His son-in-law gave his life story and gave three different qualities about him. They were, (1) Be positive, anytime he was asked how he was doing he would say,"Superb". (2) Don't sweat the small stuff, and everything is "small stuff." Then (3) Enjoy life, slow down and enjoy the moment. Look around and see all of God's creations and just enjoy being alive. My Dad was asked to give another talk. He always does so well. He is eight-one years old so he has done his share of speaking at funerals. He talked about tesimony. He gave a quote "Testimony is when your spirit whispers to my spirit and I beleive." Then he talked about how we are asked to endure to the end. But when you think about it there is No end.
It is interesting that as I looked around at all the people in the church it came to me that everyone there has been born and each one of us will suffer death and return home. It depends on us and the life we live that will determine what happens to us after that. I thought of Kamber who only lived two years, our friend was seventy-seven. The only difference is the time they will spend in heaven.

3 comments:

Debbie said...

Who's funeral was this? I have not heard. I am out of the loop.

Alishia said...

It was fun to see you today, even if the visit was short and my crazy kiddos did most of the entertaining.

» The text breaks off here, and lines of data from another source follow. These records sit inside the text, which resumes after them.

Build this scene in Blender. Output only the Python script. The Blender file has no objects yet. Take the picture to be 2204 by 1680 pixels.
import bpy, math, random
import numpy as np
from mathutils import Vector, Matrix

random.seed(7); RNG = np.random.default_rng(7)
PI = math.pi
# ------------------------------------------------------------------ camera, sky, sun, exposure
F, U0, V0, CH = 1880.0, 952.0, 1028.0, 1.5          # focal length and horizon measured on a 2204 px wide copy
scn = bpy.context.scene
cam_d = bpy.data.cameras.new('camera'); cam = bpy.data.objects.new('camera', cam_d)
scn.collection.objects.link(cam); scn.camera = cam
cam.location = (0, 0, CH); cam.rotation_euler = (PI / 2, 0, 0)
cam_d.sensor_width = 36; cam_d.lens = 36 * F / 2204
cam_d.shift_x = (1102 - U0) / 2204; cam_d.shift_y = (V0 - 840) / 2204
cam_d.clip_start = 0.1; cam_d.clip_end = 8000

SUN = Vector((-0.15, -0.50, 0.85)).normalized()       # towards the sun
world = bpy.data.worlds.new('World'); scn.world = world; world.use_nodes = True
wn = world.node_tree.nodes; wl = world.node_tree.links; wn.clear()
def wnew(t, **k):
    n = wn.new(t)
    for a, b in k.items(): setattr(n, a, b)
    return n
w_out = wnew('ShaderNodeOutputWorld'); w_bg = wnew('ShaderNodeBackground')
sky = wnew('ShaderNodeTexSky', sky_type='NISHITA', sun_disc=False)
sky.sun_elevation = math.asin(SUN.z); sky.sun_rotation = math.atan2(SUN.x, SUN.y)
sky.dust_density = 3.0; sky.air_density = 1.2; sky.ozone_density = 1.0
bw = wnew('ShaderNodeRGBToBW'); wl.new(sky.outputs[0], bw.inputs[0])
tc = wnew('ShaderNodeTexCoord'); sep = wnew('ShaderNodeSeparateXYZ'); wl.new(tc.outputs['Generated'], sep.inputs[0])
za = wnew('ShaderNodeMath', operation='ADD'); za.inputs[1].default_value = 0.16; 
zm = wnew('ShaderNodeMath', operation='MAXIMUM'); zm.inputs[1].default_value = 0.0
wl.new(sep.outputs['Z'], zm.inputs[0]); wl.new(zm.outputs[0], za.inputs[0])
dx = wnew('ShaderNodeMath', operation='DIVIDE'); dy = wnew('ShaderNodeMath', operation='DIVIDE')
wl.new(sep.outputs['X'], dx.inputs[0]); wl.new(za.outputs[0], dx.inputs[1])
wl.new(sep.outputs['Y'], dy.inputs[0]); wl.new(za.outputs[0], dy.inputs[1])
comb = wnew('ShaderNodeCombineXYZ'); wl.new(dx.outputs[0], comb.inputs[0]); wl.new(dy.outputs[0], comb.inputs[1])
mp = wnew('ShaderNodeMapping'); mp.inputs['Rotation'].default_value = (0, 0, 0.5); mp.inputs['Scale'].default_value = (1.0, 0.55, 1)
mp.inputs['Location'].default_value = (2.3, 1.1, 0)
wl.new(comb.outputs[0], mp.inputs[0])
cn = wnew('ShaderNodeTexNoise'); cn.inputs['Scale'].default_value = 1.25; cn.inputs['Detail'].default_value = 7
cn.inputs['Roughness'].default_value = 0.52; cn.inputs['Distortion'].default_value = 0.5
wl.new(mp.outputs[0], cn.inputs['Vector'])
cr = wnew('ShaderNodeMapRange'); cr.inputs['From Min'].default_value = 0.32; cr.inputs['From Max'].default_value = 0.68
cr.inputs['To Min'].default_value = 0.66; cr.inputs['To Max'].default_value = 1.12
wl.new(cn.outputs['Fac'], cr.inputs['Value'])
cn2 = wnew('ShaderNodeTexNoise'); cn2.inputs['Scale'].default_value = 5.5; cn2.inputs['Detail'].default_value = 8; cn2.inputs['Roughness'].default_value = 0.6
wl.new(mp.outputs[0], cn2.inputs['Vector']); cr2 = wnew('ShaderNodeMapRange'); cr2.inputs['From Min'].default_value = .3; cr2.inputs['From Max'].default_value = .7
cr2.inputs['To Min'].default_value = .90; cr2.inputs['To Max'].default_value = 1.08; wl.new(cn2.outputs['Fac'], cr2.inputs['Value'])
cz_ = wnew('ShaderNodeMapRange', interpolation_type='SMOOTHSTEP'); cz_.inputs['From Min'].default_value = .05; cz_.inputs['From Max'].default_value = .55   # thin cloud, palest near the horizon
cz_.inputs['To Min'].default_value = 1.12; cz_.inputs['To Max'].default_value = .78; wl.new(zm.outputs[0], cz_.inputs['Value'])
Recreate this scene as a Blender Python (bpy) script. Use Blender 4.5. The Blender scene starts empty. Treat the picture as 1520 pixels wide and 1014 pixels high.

I love reading your blog! It always takes me back to summer days at your house. I spent a lot of time over there, helping with rabbits, chasing around puppies, getting into the otter pops when we weren't supposed to. Oh, the memories. At times, you were like my 2nd mother. Thank you for that!! And for getting me around some girls. I needed that and love your girls still to this day!!

Debbie said...

Yes, I knew him. Lynn Haltigan was my age. I guess they still live in the neighborhood. Kay Moody aided for her long ago. Sounds like he was in pain and is now released.

Eric leaves in 4 weeks. Haven't gotten him ready to go yet. Guess I better get a move on. I just like to be lazy in the summer. Been spending a lot time out in the pool with grandkids. No time for shopping.

Thanks for letting me know about Charles.